Why Your Company Needs a Coaching Culture

Mar 24 2023 | Perspectives

What is a coaching culture at work?

A coaching culture at work exists when a company supports and embraces a coaching approach as a key part of development across levels of the organization, from new starters to leadership.

Think of it as an environment that plays to everyone’s strengths, betters employees, and encourages new and innovative solutions.

A company with a coaching culture prioritises employee growth and development and invests in its workforce, allowing them to become true assets. You’ll find companies who are striving towards a coaching culture investing in upskilling their management and leadership with coaching skills, to provide long-term positive impacts as well as seeking professional coaching externally too.

Let’s take a look at some of the common characteristics of a coaching culture:

  • Open, transparent, and candid workplace communication

  • Supportive and empathetic leaders, with equally open employees

  • An environment where leaders listen and provide feedback

  • The promotion of a growth mindset across the business

  • Leaders who are open to learning from their team members

  • Personalized coaching programs being made available to everyone

Why is a coaching culture important for your company?

As employees begin to develop with coaching, reach their personal goals, and learn new skills, productivity, performance, and retention levels rise. Trust us when we say, it drives success, and it’s worth the effort.

But what else can a coaching culture do for you?

Helps to boost performance and build a strong company

A coaching culture has often been referred to as a business imperative. And it’s not hard to see why when you see its effects on developing strong businesses!

With a coaching culture in place, one study found that 80% of employees reported higher performance at work, higher productivity, improved communication, and improved well-being.

As well as investing in external coaching, providing leadership with coaching skills can massively benefit your company too. A study found that managers with coaching skills increased business performance by a huge 130%.

Provides essential wellbeing benefits

Developing a strong coaching culture at work can provide some beneficial wellbeing benefits for your employees.

For example, the focus on employee and employee development that comes with a coaching culture can bring about great uplifts in employee confidence and happiness, while the characteristics of open feedback and continuous learning provides a sense of purpose, boosting employee morale and satisfaction within a company.

When your workers are happier and more satisfied, you’re far more likely to see higher engagement, productivity, interest, and as a result performance.

As Jim Goodnight, CEO, and co-founder of SAS Institute, said:

“Treat employees like they make a difference, and they will.”

Fosters strong workplace teamwork

Research suggests that coaching can boost workplace communication by a significant 70%.

These communication skills learned through coaching boast a whole host of benefits, including allowing for teams to collaborate and work together more effectively.

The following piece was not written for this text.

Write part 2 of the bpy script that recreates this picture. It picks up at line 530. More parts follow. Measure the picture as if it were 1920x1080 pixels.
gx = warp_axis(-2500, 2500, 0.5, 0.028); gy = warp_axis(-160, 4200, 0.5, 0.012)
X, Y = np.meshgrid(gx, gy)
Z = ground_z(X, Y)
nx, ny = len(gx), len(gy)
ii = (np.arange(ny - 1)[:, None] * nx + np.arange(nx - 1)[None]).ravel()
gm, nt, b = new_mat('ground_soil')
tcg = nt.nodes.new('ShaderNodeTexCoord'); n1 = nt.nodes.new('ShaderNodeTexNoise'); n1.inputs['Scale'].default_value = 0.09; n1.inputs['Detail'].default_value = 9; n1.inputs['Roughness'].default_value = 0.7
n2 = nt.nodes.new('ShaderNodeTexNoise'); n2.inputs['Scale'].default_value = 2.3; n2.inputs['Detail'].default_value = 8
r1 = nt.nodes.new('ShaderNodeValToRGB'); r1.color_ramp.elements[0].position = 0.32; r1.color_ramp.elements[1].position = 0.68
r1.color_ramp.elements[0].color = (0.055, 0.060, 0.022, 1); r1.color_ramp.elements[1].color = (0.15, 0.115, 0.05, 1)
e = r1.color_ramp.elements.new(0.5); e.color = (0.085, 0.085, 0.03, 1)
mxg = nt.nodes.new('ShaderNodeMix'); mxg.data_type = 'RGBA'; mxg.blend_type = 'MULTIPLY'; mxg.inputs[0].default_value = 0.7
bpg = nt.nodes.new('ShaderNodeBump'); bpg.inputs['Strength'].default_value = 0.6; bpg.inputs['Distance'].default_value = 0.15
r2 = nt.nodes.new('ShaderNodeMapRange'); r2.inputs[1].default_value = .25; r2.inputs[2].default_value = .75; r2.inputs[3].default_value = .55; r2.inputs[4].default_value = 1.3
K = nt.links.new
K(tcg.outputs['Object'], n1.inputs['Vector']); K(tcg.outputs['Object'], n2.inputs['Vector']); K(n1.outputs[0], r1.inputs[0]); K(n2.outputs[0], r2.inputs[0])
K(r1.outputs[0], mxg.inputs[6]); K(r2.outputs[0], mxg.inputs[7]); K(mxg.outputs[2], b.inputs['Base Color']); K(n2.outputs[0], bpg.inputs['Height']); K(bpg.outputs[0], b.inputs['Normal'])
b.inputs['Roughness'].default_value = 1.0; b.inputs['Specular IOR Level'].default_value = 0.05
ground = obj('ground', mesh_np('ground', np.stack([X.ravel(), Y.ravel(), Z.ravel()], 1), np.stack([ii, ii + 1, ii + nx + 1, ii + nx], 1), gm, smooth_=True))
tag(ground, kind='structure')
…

Why? Coaching for teams means defining goals and establishing strategies together, building a cohesive, strong, and well-established group of employees.

So, whether you’re investing in external coaching or building coaching resources from within, you can be sure that your teams are going to grow from strength to strength with a coaching culture.

Helps employees reach their full potential

Not to sound like a broken record, but a coaching culture is all about helping employees reach their full potential.

With coaching, employees can set and achieve personalized goals, keep up to date with and measure progress, and feel supported to better themselves.

When your employees reach their full potential, your business does too – what’s not to love!

Increases employee retention

Another benefit of instilling a coaching culture is the decrease in employee turnover.

Investing in your employees and making them feel as though they have purpose within a company is vital in staff retention – no one likes to feel used for their productivity at work, and if employees do, you’re far more likely to have high levels of turnover.

With EZRA coaching, 77% of participants say they feel more loyal to their company as a result of their coaching experience. And that’s just through one experience. Imagine if you developed a culture of coaching in your business.

How to build and instill a coaching culture

Get buy-in from leaders and influencers

Make your case by demonstrating the value of coaching to those with the power to instill it and get the buy-in from your business leaders to start developing a culture of coaching.

This often means starting at the top. Investing in coaching for talent and leadership first can show business leaders just how good coaching can be, and why it should be put at the forefront of the company’s culture.

Advocate for the benefits

Once you’ve got the buy-in from senior members of the company, a coaching culture isn’t just going to happen.

Start advocating the benefits of coaching to teams and employees, showing them just what coaching might be able to do for them, and any success stories so far. This will help to promote coachability across the business.

Build a learning culture

Alongside this, start building a learning culture around coaching too. Offer training on simple coaching tips, like delegation, feedback, and problem-solving to start building a strong internal coaching culture.

Once you’ve got these opportunities in place, encourage people to share their knew knowledge and ask questions.

Make use of a coaching model

Establish a simple coaching model that can be used company wide. This instills a framework for people to follow, making things clear and developmental to both coach and coachee.